With a group of two physicians, their young daughter and a translator, Woods returned to aid those in need.

“The Naxi village we went to had only seen two white people before us,” Woods said pointing to a photo of a red dirt road lined with small, windowless huts. “These people are farmers, so they’re exceptionally poor. They’ve never had eyeglasses. They didn’t even know how to use them. One woman tried putting the pieces that curve behind your ears in her ears. I had to pull them out for her and adjust the glasses.”

In order to find a suitable pair of glasses for each villager, Woods and her crew sorted through the medley of eye wear they brought with them until they found a match.

“After we found a pair that fit this man, he walked away crying,” Woods said. “As we wondered through the village, more and more people were given glasses. They were all so happy and so humble. (The glasses) will be treasures. A lot of people said they put them on the altars at home or in a special treasure place when not in use.

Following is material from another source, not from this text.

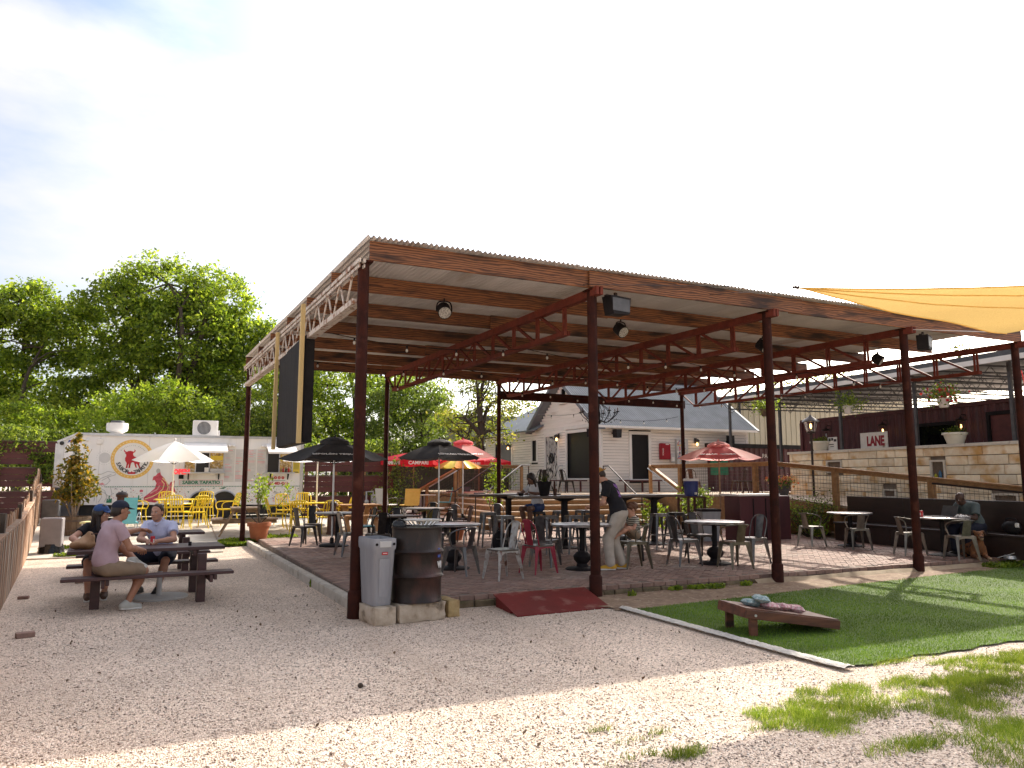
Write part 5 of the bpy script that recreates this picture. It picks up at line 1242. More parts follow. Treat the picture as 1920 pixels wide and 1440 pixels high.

“One woman in particular was known as the ‘crazy blind lady’ by villagers because she couldn’t see,” Woods said. “But when we put glasses on her, she could see. The villagers were amazed. They kept going over to her and saying ‘Can you see me? Can you see me?'”

With a demand for eyeglasses so high and supplies limited, Woods was unable to help everyone she came across.

“Here I am making a pinky-promise that I will bring back glasses for this woman in September,” Woods said brushing away tears. “She just wants to be able to see before she dies.”

Woods plans to return to the isolated village in mid-September this year.

“I’m making plans to live there in the spring so that I can be the connection between this village and their village,” Woods said.

Along with more eye wear, Woods also hopes to bring with her school supplies, tennis balls and money.

“These kids have nothing, and using a tennis ball doesn’t need a battery and it doesn’t leave trash,” Woods said. “What I want to do is sell these handmade Pumi blankets (made by another Chinese minority group), with 100% of the commission going to the village.”